Simmel’in “Schopenhauer ve Nietzsche”si ilk kez Türkçede

Eylül 30, 2022

Simmel’in “Schopenhauer ve Nietzsche”si ilk kez Türkçede

Georg Simmel’in “Schopenhauer ve Nietzsche” adlı kitabı, Emre Güler çevirisiyle Beyoğlu Kitabevi Yayınları tarafından yayımlandı.

Tanıtım bülteninden

Sosyolojinin bağımsız bir sosyal bilim dalı olarak ortaya çıkmasında büyük rolü olan Georg Simmel (1858-1918), bu olağanüstü yoğun metinde, yaşadığı çağın felsefi ve kültürel gündemini derinden etkilemiş iki büyük filozofu ve onların modern Alman düşüncesi üzerindeki etkilerini inceliyor.

Simmel, Arthur Schopenhauer ve onun pek çok bakımdan en radikal takipçisi ve en sert eleştirmeni olan Friedrich Nietzsche’nin hem benzerlik ve süreklilik, hem karşıtlık ve kesintilerle dolu entelektüel etkileşimini büyük bir yetkinlikle değerlendiriyor.

Simmel, kötümserliğin peygamberi kabul edilen Schopenhauer hakkındaki genel kanaati sarsan yorumlarının yanı sıra, Nietzsche’nin Hıristiyanlık ve Tanrı-sonrası bir dünyada yeni bir ahlak öğretisi kurma çabasına, “üstinsan”, “soyluluk” ve “bengidönüş” temalarına da odaklanarak zihin açıcı yorumlar getiriyor. Emre Güler’in duru bir Türkçeyle ilk kez dilimize kazandırdığı Schopenhauer ve Nietzsche, bu iki büyük isimle beraber bir felsefeci olarak Georg Simmel’in de zihin dünyasını anlamamızı mümkün kılan çok kapsamlı, entelektüel bakımdan görkemli bir eser.

YAZAR HAKKINDA

Sosyolojinin bağımsız bir sosyal bilim dalı olarak ortaya çıkmasında büyük rolü olan Georg Simmel, Berlin’de dünyaya geldi.
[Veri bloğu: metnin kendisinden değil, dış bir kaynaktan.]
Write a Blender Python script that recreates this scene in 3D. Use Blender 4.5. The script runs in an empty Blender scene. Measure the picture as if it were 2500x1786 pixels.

Humboldt Üniversitesinde tarih ve felsefe okuyup 1881’de Kant’ın felsefesi üzerine doktora tezini yazdı. Uzun yıllar Berlin’de kadrosuz öğretim görevleri üstlendi ve ancak ömrünün son döneminde Strazburg Üniversitesinde tam-zamanlı kadro bulabildi. Buna rağmen, çağının en önemli entelektüellerinden biri olarak Berlin’de muazzam bir saygı gördü, pek çok onursal unvanla takdir edildi. Bireyin şehir yaşamındaki konumu ve şehirdeki çelişkilerin ortaya çıkardığı sosyal sorunlar üzerine yoğunlaşan çalışmaları, kapitalizm, bireyselcilik, moda, felsefe tarihi, kültürel incelemeler gibi alanlara dair esaslı etkiler uyandırdı. 1910 yılında Ferdinand Tönnies ve Max Weber’le birlikte Alman Sosyoloji Derneğini kuran Simmel’in düşünceleri başta Max Scheler ve Walter Benjamin gelmek üzere pek çok Alman sosyolog ve kültür kuramcısına yeni yollar açmıştır. Toplumsal Farklılaşma (1890), Tarih Felsefesinin Sorunları (1892), Sosyolojik Estetik (1896), Paranın Felsefesi (1900), Metropol ve Tinsel Hayat (1903), Moda Felsefesi (1905), Sosyoloji (1908), Felsefi Kültür (1911), Kültür Kavramı ve Trajedisi Üzerine (1911), Goethe (1913), Kültürel Formların Değişimi (1916), Rembrandt: Sanat Üzerine Felsefi Bir Deneme (1917), Hayat Üzerine Görüşler (1918), Modern Kültürde Çatışma (1918), Simmel’in ilgi alanının genişliğini gösteren eserlerinden bazılarıdır.